また、「(2)リスク管理」として、①取締役会は戦略目標を定めるにあたり、資金繰りリスクを考慮しているか。資金繰り管理に係る報告が流動性リスク管理方針を順守したものであったかを検証しているか。また、流動性危機時の対応策及びその重要な見直しを承認しているか②資金繰り管理部門は流動性リスク管理方針及びリスク管理の規定に従い、資産・負債両面からの流動性についての評価、流動性確保状況の把握、資金繰り表ならびに資金繰り見通しの作成等により資金繰りを適切に管理しているか。資金繰りリスクに関する要因分析及び対応策を整備しているか。また、調達手段を確保しているか③各業務部門は、流動性リスクを考慮した業務運営を行っているか④資金繰りリスクの管理に当たっては出再保険の管理を行っているか―を新たに追加した。
「Ⅱ―2―8―3監督手法・対応」では、末尾に「また、流動性リスクに重大な問題を確認した場合には、法第272条の27(編集部注:「内閣総理大臣は、少額短期保険業者の財産の状況が著しく悪化し、少額短期保険業を継続することが保険契約者等の保護の見地から適当でないと認めるときは、当該少額短期保険業者の第二百七十二条第一項の登録を取り消すことができる。」)に基づく厳正な処分について検討するものとする。」を追加した。
「Ⅲ少額短期保険業者の検査・監督に係る事務処理上の留意点Ⅲ―2保険業法等に係る事務処理Ⅲ―2―1登録(1)登録審査等」では、「①登録に関する相談が登録希望者からあった場合、財務局等は、監督局担当部門にその内容を報告するなど、密接な情報連携に努める。また、登録審査に当たっては、少額短期保険業者の取扱保険商品や会社の規模等が多種多様であることに十分留意しつつ、登録希望者の事業意欲や創意工夫を阻害することが無いよう、登録制度の趣旨を踏まえた迅速かつ的確な審査を進めるものとする。」および「⑥登録申請書の添付書類のうち、規則第211条の3第1項第2号の事業計画書については、Ⅱ―2―8―2〈流動性リスク管理態勢〉主な着眼点(1)の態勢整備の内容が記載されているか確認する。特に、業務継続のための資金を確保するため、必要な時に親会社や個人オーナーなどの少額短期保険主要株主等から概ね6カ月間の事業費相当額程度の確実な資金調達が見込めるか確認する必要があることに留意する。
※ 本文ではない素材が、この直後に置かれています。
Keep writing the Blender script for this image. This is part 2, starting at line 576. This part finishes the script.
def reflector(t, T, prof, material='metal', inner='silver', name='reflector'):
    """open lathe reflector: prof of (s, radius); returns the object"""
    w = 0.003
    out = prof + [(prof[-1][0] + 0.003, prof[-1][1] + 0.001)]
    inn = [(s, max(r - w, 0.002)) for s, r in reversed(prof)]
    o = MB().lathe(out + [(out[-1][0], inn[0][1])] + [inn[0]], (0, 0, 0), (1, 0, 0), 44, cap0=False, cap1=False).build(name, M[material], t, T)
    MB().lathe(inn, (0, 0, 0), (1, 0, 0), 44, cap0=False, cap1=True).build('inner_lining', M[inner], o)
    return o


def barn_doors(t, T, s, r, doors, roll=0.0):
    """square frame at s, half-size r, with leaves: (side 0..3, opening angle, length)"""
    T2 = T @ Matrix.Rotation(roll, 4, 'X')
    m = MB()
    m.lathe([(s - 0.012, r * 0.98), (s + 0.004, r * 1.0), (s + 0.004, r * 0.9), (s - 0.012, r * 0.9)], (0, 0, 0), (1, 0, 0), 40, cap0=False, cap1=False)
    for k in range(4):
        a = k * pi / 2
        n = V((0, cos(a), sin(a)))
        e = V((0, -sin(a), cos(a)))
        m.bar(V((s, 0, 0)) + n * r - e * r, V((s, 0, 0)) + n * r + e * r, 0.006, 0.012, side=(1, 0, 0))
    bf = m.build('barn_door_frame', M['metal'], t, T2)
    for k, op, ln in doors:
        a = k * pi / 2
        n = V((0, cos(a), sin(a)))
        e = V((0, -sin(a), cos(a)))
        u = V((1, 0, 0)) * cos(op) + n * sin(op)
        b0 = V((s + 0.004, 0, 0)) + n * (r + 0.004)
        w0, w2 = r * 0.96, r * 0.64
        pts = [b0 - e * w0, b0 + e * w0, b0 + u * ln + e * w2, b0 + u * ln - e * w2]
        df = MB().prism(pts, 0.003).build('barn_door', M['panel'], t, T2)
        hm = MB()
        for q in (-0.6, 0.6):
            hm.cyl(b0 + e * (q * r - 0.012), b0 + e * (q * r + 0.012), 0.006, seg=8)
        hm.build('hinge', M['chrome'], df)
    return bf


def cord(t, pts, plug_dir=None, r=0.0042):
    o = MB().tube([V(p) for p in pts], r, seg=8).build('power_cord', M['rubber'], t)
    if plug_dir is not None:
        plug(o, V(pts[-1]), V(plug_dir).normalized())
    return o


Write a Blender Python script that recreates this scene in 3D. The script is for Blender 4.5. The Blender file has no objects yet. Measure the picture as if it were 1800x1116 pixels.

」の新設やその他の改正が行われた。
「Ⅳ保険商品審査上の留意点等Ⅳ―2普通保険約款の記載事項に係る審査事項Ⅳ―2―4保険料の増額又は保険金の削減等の保険契約者への不利益条項」は、現行の「保険料の増額又は保険金の削減等を行う場合の手続が明確に定められているなど、保険契約者保護の観点から適切なものとなっているか。」を改め、新たに「本条項は、異常災害の発生や伝染病の発生等により、少額短期保険業者が巨額の損失を被るなど真にやむを得ない場合に、少額短期保険業者の破綻を未然に防止するための措置である。本条項の趣旨を踏まえ、真にやむを得ない場合の明確な判断基準を含む手続きを策定するなど、保険契約者保護の観点から適切なものとなっているか。」に変更した。